Small thinking in great leap backwards
Whatever the PM says, immigration will remain strong while there are jobs to be filled
JULIA Gillard's rejection of a Big Australia as the defining point of difference between herself and Kevin Rudd is strictly a poll-driven position as distinct from being a justified policy.
Having declared herself as an optimist about Australia's future, Gillard becomes our first Prime Minister to seek re-election on an agenda of a smaller growing Australia. If Gillard is serious, this is a change in national direction. If she is not serious, then Labor is running an election scam with unpredictable consequences.
Gillard's message is not a step forward but a lurch backwards. It heralds the transformation of the Labor Party: it sees elections not the opportunity to win mandates for new policy reforms but as marketing exercises for each election with slogans discarded once their polling traction is exhausted.
The rhetoric Gillard deployed invests the end of Big Australia as a historical moment. The truth, however, is more mundane: this is about imagery. The message is sympathy for suburban tribulations. Gillard is saying she has heard about the woes of traffic congestion, shortages of doctors, high home prices and inadequate services. Yes, she has listened and will respond while Tony Abbott only plans more cuts to services.
Yet the mobilisation of blame for so many of the problems of modern life on to migrants is unmistakable. Rejection of Big Australian plays to the Greens, the populist pro-Hanson Right and the decent hard-working suburbs. Gillard's tactic has been prosecuted over three speeches: the Lowy Institute on July 6, the EIDOS Institute last Sunday after calling the election, reaching its high tide in her mid-week speech to a Western Sydney summit.
Gillard said: "I choose my words very carefully when I say this: Let's slow down, let's take a breath and let's get this right." The imagery is powerful yet the policy meaning is vague. This is deliberate. "For my part I have said that I do not believe in the idea of a 'big Australia'," Gillard said. "I will focus on preserving the quality of life of our Australian sanctuary." She said it was time "to reconsider whether our model of growth is right" because Australia faced water supply constraint, contested land use, energy supply challenges, under-investment in major cities and housing prices that put at risk "the great Australian dream".
Gillard said there was "an Australian way of life" typified by "clean beaches and precious open spaces" and she would protect it. When John Howard resorted to such nostalgia he was attacked relentlessly by the progressive media that spent most of last week in spineless applause of Gillard.

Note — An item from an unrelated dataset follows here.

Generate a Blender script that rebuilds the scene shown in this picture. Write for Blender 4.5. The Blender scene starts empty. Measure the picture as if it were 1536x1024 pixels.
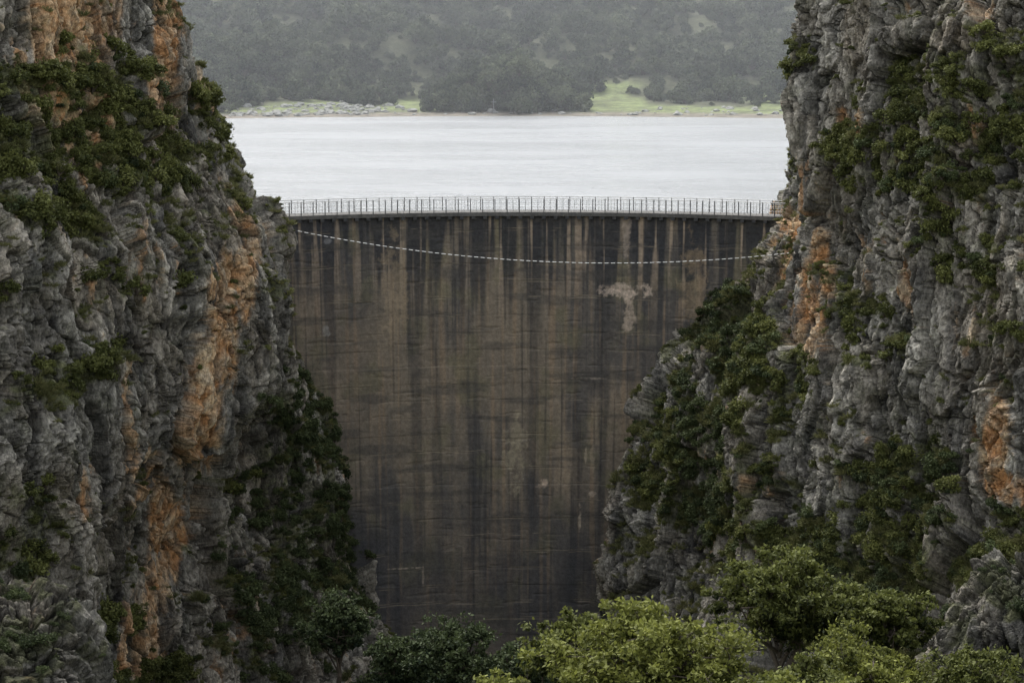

Moving to her central point, Gillard affirmed she will stop Australia "from hurtling down the track towards a big population" and that 222 years of European settlement without a sustainable population strategy is "something that has to change and it will change if the Government is returned."
Bold words. Almost heroic. The suburbs could only respond positively. Yet Gillard's framework is intellectually dishonest at multiple levels and constitutes a dangerous incursion.
First, immigration far from being uncontrolled is dictated by the labour market. When the economy is strong immigration is strong. As demographer Peter McDonald repeatedly explains, immigration will stay strong because of labour demands in resources areas, in infrastructure and in our cities. Immigration is more the solution than the problem. It is integral to our economic growth. If Gillard wants to reduce immigration she must reduce growth. This is what the Greens want. Because Gillard knows this is untenable she skirts the nexus between growth and immigration.
Second, the real task is to manage population growth not to scapegoat such growth as the problem. State governments have failed in this. Proper federal-state co-ordination on transport, land, water, infrastructure and rapid transit has been missing. This is the real public policy failure. It is the authentic test for Gillard.
Third, while the regions should take more migrants, most of the intake will still flow to the capital cities where, as McDonald says "labour demand is strong and unemployment is low." Gillard and her minister, Tony Burke, are right to seek more momentum in regional cities but it is dishonest to imply the western suburbs are full or that migrants can be rigidly diverted elsewhere. They cannot.
Fourth, Treasury predictions (that underpinned the 36 million figure by 2050) are for population growth to slow to 1.2 per cent annually over the next 40 years. This compares with growth of 1.4 per cent over the past 40 years. Why does Gillard not reveal this? Is she saying that such slowing is not enough?
Note that any reference to Canada is strictly avoided, yet Canada grew quickly from 22 million to its present 34 million. Have you checked out Canada recently? Its quality of life has not been ruined. One relevant lesson, however, is the distribution of Canada's growth across a number of smaller to medium-sized cities. It is a pointer for Australia.
The strategic dimensions of this issue demand an article in its own right. Suffice to say that Australia's reputation as a new world immigrant society is fundamental to its global image. Having a new Prime Minister elected on a platform of opposing a Big Australia has the potential to "take off" if various overseas media decide to press this button. Australia's postwar immigration model has not just been in the national interest. In a globalised world of strong population growth the idea that Australia, a rich nation of only 22 million people occupying a continent, can announce its selfish intention of embracing a new smaller pathway to boost its own quality of life while simultaneously denying boat people, constitutes a recipe for serious strategic troubles.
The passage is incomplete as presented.